Dr. Abdul Malak, Jagannath University, emphasized:

“Climate budgeting must meet real needs. Equity, transparency, and rights—not just efficiency—must guide our protection systems.”

Mr. Mostafizur Rahman, Embassy of Sweden, stated:

“Bangladesh’s SSPs are structured for a different era. The climate is changing faster than our programs. We must be agile, collaborative, and prepared.”


Community Voices: Speaking Truth to Policy

From the ground, stories emerged that brought raw emotion and realism into the discussion.

Masuma Apa, from Koyra, said:

“We tried watermelon farming, but drought ruined it. We tried paddy, but floods destroyed it. People think we’re lazy. We’re not. We just don’t get a fair chance.”

Imdadul Haque Titu spoke of repeated river erosion:

“When the river took my home, I stood there helpless. Awareness is everything. Many don’t know they can go directly to the social services office—without any middlemen. We need training and local-level awareness to claim our rights.”

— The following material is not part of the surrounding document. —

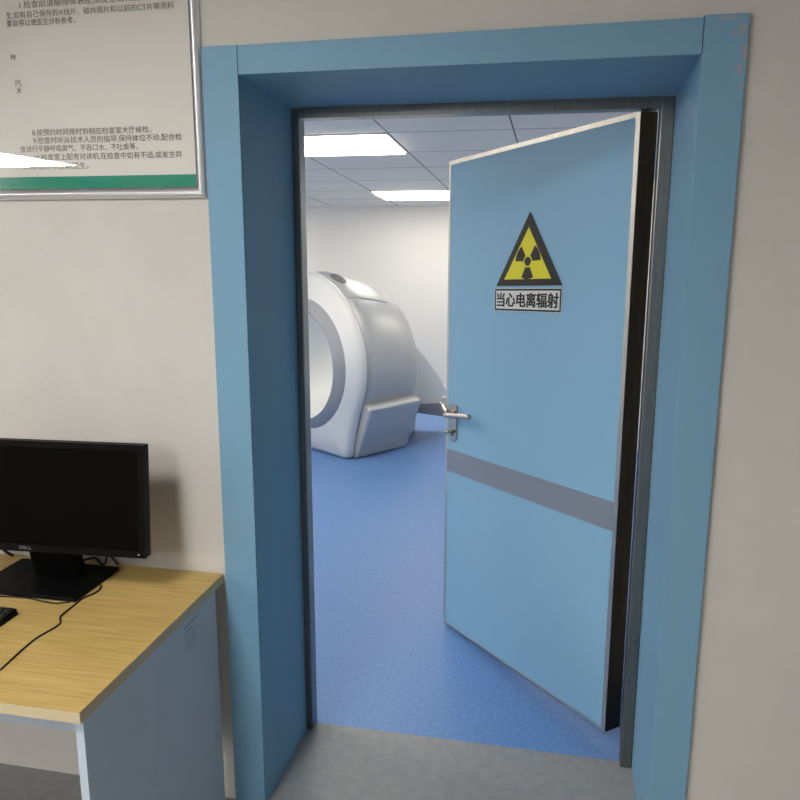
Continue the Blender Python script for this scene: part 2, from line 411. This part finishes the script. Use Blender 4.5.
bm = BM(); box(bm, .262, .2645, -.0007, .001, MZ0+.008, MZ0+.0115); obj('power_light', mtf(bm), M['led'], bz_)
bm = BM(); box(bm, -.16, .16, .034, .05, MZ0+.05, MZ1-.04); obj('back_cover', mtf(bm), M['black_plastic'], mon, bevel=.008)
# stand: neck and base plate
bm = BM()
hexa(bm, [(-1.468, -.135, TZ+.012), (-1.328, -.135, TZ+.012), (-1.328, -.085, TZ+.012), (-1.468, -.085, TZ+.012),
          (-1.468, -.185, 1.0), (-1.328, -.185, 1.0), (-1.328, -.145, 1.0), (-1.468, -.145, 1.0)])
obj('stand_neck', bm, M['base_black'], mon, bevel=.006)
bm = BM(); bt = TZ+.012
box(bm, -1.575, -1.249, -.262, -.043, TZ, bt)
obj('stand_base', bm, M['base_black'], mon, bevel=.005, seg=3)

# cables on the desk
bm = BM(); tube(bm, smooth_path([(-1.211, -.60, TZ+.0027), (-1.225, -.47, TZ+.0027), (-1.214, -.385, TZ+.0027), (-1.237, -.345, TZ+.0027), (-1.241, -.292, TZ+.0027), (-1.243, -.24, TZ+.0027), (-1.231, -.205, TZ+.0027), (-1.230, -.18, TZ+.0027), (-1.238, -.160, TZ+.0027), (-1.2465, -.150, TZ+.0027)], 8), .0023, 8)
tag(obj('cable', bm, M['cable'], None, True), 'thin dark cable winding along the desk past the right corner of the monitor base', 'cable')
bm = BM(); tube(bm, smooth_path([(-1.49, -.275, TZ+.0027), (-1.43, -.268, TZ+.0027), (-1.388, -.267, TZ+.0027), (-1.334, -.277, TZ+.0027), (-1.295, -.279, TZ+.0027), (-1.27, -.268, TZ+.0027), (-1.262, -.266, TZ+.0027)], 8), .0022, 8)
tag(obj('cable', bm, M['cable'], None, True), 'short dark cable curving along the front edge of the monitor base', 'cable')
bm = BM(); tube(bm, smooth_path([(-1.270, -.018, TZ+.005), (-1.278, -.018, TZ+.014), (-1.288, -.02, TZ+.03), (-1.296, -.02, TZ+.034), (-1.305, -.02, TZ+.026), (-1.310, -.02, TZ+.008), (-1.320, -.022, TZ+.004), (-1.330, -.024, TZ+.014), (-1.340, -.026, TZ+.024), (-1.360, -.028, TZ+.02), (-1.400, -.03, TZ+.006)], 6), .0035, 8)
tag(obj('cable', bm, M['cable'], None, True), 'black cable looped on the desk behind the monitor base, against the wall', 'cable')
bm = BM(); tube(bm, smooth_path([(-1.625, -.02, TZ+.004), (-1.64, -.03, TZ+.02), (-1.66, -.05, TZ+.06), (-1.685, -.09, .86), (-1.68, -.13, .93), (-1.62, -.185, .96)], 6), .005, 8)
tag(obj('cable', bm, M['cable'], None, True), 'thick black cable hanging from the back of the monitor on its left', 'cable')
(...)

Government Commitments: Recognizing the Challenge

K.M. Abdul Wadud, Additional Secretary, Ministry of Disaster Management and Relief, responded:

“We thank OKUP for this timely and evidence-based study. Budget inefficiency is a real issue—often we can’t spend 60% of allocations due to targeting challenges. We are working on a unified database, but we need stronger collaboration across ministries.”

Abul Basar Md Amir Uddin, Joint Secretary, Ministry of Finance (via statement), acknowledged the shortfall in SSP coverage:

“Despite increased budgetary allocation, we are far from reaching those in real need. We are committed to building a system that serves climate-displaced populations.”


Conclusion: Time to Act

Closing the session, Shakirul Islam reminded all attendees:

“We are not here just to critique—we are here to co-create. Climate-affected communities are not asking for handouts. They are demanding dignity, opportunity, and justice. Let’s make that possible through inclusive, climate-resilient social protection.”